Yes, Pedro got publicity. But not the type you want. He and three other ICF, all brothers, were arrested and charged with the slashings. As far as the authorities were concerned it was all done with an eye to maximising the public-relations possibilities, with the police turning up at their homes complete with camera crews and batteries of press photographers to witness the arrests. That to me is trial by media and it makes a mockery of the justice system. The four guys then had to endure a few months of hassle in their private life and at work; in fact they all lost their jobs. The
only consolation was that when the trial finally came around they were all acquitted.
Sunderland put the ICF on the map. It shifted the focus away from Hibs and Aberdeen, the traditional bogeymen. It also taught us how easy it is for the media to fuck up your life.
They say that elephants never forget. Believe me even a pachyderm with total recall has nothing on a football hooligan with a grudge against another firm. When Sunderland came north in July 1999 to provide the opposition for Ian Ferguson’s testimonial they were still raging about what happened in 1993, six years before. We heard that they were looking for revenge and we were delighted.
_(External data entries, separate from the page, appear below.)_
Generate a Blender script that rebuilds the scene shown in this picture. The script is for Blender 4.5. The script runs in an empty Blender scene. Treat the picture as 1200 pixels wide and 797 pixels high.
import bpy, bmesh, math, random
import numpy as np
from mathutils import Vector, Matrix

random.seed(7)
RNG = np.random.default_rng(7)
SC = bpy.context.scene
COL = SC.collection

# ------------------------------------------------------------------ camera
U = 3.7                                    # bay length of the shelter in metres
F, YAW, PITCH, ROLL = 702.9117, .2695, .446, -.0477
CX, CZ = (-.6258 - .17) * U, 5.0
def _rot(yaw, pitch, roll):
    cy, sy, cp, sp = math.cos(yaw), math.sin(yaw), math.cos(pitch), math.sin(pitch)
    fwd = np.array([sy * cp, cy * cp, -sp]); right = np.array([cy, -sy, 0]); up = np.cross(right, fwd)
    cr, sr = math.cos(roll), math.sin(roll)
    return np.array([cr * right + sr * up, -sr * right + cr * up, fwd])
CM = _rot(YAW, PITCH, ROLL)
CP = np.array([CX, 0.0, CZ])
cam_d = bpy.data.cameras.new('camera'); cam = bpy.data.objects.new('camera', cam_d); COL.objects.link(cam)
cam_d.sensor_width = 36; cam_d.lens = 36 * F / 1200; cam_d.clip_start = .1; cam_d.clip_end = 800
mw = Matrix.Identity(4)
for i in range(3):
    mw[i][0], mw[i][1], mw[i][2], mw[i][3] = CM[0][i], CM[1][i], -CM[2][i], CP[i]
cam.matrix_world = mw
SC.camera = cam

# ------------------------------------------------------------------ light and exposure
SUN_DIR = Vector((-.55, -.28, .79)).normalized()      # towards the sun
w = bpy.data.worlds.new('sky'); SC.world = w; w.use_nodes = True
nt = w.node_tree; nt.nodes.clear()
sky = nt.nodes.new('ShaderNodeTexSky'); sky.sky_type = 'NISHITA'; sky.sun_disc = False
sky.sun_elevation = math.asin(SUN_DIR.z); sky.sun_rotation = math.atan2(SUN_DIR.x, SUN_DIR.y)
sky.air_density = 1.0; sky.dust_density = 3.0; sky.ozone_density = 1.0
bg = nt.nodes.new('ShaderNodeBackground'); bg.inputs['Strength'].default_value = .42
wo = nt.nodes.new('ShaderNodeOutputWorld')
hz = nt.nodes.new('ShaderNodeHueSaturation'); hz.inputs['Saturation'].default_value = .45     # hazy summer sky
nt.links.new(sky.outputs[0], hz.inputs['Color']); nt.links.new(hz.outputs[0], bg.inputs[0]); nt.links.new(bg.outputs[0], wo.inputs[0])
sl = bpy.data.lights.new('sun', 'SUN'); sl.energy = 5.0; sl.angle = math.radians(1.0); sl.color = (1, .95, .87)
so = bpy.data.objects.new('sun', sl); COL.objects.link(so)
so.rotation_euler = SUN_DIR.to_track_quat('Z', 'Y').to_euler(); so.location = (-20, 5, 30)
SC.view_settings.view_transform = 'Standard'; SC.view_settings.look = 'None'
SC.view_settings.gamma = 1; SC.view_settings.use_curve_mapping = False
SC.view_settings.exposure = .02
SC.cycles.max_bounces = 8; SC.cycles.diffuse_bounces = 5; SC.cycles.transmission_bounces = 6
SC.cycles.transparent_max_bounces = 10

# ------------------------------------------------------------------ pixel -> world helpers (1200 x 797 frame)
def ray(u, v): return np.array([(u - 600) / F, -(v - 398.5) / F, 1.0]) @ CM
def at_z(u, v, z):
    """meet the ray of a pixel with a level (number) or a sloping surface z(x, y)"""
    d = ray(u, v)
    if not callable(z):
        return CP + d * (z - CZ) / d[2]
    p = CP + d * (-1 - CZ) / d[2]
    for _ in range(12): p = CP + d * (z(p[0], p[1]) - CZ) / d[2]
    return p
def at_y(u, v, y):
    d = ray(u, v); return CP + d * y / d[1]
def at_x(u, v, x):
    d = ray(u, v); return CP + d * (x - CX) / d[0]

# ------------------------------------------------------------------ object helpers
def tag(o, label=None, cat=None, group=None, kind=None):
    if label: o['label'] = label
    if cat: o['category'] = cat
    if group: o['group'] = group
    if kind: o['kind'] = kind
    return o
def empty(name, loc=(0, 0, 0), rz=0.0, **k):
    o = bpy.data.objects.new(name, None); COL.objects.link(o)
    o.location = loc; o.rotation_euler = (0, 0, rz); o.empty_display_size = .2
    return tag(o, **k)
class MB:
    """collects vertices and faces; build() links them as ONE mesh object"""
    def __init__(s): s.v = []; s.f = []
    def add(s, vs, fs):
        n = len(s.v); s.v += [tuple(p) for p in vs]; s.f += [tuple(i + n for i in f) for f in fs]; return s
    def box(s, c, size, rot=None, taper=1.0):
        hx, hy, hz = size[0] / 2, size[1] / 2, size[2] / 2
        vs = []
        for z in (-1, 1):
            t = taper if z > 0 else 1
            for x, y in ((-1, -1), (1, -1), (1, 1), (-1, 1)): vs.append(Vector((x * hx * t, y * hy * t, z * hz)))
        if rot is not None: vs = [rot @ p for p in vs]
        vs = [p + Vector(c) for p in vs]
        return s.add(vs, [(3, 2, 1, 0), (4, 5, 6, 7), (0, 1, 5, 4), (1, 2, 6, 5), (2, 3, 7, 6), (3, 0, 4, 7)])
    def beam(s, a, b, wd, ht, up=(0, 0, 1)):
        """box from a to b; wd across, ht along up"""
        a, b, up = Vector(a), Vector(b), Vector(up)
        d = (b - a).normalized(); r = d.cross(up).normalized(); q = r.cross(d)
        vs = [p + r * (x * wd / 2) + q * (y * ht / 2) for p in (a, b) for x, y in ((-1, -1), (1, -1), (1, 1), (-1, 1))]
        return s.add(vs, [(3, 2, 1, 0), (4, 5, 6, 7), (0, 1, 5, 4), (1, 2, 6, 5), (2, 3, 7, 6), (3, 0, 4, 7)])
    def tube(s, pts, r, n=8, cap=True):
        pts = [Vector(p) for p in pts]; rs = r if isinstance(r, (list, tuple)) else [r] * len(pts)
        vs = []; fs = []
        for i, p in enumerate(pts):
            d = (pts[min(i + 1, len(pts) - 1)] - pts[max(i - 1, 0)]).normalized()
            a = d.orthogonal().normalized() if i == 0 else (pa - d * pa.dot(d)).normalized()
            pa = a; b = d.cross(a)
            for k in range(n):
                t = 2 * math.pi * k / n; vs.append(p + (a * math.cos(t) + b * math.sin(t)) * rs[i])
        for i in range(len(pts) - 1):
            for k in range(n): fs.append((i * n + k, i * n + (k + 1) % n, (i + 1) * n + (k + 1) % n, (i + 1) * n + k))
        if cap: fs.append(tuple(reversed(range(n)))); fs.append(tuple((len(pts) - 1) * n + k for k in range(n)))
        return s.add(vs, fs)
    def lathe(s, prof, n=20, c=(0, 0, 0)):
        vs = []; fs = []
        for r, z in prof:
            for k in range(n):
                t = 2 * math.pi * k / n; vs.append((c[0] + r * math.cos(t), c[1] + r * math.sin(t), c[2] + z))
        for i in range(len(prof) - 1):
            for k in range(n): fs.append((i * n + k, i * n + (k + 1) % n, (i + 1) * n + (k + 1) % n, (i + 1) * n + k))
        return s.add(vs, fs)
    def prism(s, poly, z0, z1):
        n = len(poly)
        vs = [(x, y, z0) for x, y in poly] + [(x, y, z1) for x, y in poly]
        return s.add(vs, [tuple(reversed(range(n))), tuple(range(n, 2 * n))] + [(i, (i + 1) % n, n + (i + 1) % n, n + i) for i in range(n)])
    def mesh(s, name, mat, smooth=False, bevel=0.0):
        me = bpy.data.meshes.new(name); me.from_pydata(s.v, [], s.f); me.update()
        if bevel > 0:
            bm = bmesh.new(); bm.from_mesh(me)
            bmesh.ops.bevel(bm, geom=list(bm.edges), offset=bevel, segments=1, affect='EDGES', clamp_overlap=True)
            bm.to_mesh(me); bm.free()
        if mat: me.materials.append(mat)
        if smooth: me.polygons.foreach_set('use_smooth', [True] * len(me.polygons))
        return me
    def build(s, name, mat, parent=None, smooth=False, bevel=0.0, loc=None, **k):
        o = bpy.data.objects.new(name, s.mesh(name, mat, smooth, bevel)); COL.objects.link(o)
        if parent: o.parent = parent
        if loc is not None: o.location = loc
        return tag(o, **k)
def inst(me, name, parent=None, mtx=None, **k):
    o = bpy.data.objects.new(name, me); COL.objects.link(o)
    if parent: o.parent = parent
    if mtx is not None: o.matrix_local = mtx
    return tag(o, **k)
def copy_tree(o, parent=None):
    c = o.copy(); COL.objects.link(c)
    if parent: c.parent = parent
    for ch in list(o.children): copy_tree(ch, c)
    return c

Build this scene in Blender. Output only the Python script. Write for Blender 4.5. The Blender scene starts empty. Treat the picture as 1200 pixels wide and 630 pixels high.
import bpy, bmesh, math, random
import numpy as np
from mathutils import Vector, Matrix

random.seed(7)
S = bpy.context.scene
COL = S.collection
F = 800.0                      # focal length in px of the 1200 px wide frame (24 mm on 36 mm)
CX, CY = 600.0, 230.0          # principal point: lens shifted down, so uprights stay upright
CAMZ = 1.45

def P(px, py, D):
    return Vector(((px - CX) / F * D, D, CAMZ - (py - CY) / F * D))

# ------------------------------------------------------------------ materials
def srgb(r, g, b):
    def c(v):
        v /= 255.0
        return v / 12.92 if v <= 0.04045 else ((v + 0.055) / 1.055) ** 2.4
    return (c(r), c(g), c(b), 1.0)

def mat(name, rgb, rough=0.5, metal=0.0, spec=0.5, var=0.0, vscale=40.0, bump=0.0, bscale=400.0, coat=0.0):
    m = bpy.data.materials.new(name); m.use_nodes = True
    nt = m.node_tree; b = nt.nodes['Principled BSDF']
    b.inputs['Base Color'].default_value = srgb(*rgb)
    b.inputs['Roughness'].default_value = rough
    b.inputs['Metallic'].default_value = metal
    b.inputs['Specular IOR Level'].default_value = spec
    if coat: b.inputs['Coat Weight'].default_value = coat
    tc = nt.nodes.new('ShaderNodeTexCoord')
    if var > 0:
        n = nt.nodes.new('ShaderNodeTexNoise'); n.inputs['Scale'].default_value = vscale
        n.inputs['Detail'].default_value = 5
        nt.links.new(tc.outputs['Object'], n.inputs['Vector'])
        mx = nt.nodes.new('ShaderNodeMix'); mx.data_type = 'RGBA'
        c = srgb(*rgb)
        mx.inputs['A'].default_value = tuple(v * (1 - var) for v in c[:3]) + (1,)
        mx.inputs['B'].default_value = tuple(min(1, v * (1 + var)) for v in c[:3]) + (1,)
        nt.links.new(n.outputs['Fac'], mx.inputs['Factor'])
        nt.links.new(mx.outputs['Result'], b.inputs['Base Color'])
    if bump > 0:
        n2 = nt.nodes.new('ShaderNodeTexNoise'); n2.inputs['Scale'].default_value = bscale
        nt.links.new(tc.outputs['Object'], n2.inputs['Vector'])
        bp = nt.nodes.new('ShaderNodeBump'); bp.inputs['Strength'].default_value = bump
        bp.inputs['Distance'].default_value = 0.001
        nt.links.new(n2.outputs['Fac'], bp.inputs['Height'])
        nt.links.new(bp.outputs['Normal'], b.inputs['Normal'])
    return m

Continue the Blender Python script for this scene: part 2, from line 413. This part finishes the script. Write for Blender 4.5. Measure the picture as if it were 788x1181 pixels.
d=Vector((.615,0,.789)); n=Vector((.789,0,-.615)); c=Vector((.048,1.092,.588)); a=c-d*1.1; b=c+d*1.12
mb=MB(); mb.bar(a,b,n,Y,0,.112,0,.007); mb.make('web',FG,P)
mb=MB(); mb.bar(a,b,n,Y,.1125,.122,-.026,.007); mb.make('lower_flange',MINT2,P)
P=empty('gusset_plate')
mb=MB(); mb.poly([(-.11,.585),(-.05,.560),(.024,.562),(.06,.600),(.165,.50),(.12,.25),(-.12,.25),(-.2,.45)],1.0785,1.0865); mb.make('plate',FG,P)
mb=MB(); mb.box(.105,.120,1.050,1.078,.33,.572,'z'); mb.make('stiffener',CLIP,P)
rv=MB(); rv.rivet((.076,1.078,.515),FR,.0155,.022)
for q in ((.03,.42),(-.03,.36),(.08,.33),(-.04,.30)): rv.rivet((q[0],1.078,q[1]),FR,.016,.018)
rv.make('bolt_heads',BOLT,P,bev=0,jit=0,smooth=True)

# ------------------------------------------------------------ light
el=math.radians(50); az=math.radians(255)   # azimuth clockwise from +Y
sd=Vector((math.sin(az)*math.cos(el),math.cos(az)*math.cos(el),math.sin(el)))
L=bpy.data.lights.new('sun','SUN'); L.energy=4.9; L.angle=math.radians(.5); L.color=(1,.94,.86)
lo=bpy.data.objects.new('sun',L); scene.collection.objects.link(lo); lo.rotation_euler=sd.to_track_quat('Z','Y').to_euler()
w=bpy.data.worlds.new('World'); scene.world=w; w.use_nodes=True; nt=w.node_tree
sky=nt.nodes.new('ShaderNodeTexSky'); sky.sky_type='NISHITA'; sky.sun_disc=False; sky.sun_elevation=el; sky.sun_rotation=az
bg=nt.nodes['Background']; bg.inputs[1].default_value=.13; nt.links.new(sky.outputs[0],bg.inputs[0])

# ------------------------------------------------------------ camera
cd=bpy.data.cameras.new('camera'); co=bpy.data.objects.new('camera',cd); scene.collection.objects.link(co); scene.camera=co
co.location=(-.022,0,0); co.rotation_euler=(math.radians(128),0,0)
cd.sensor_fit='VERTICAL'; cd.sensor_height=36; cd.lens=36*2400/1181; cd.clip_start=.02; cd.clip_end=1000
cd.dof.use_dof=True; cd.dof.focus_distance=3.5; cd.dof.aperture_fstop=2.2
It was a time when we were regrouping. The Scottish National Firm, to which many of us had been attached, had been disbanded and the boys from Rangers had returned to the ICF fold, hoping to build it up again as a fighting force. My involvement with the SNF helped. The publicity it created prompted boys to rejoin – being a casual was in vogue again – and we hoped that we would go from strength to strength.
Our main problem was getting a mob out early enough. It was a midweek game with an evening kickoff and as many of our boys lived outside of Glasgow it was difficult to get everyone there on time. So I was pleasantly surprised when I walked into our pub of choice – Dr Brown’s in Queen Street – and found a fair number already ensconced. By seven the group had swollen to fifty, of whom twenty-five, me included, went to Ibrox. The plan was that the other half would join us after the game to take on Sunderland, who, we had again been assured, were well up for it.
I was in the Broomloan for the game – which Rangers won 3–1 – directly above Sunderland’s scarfers and their mob. It looked promising; they had a tasty-looking crew out. We decided to leave at half time and go back to Doc Brown’s to get things organised. We were given the honour of a police escort out of the ground and, bizarrely, the Old Bill walked us right past the Sunderland fans on the bottom tier. I looked at the other ICF in disbelief. We thought it was a set-up, as no doubt did Sunderland, who were gobsmacked by the police tactics. We all thought the cops wanted us to have a go at Sunderland, at which point we would be arrested. I was only a few feet from their mob but the only action was of the verbal variety.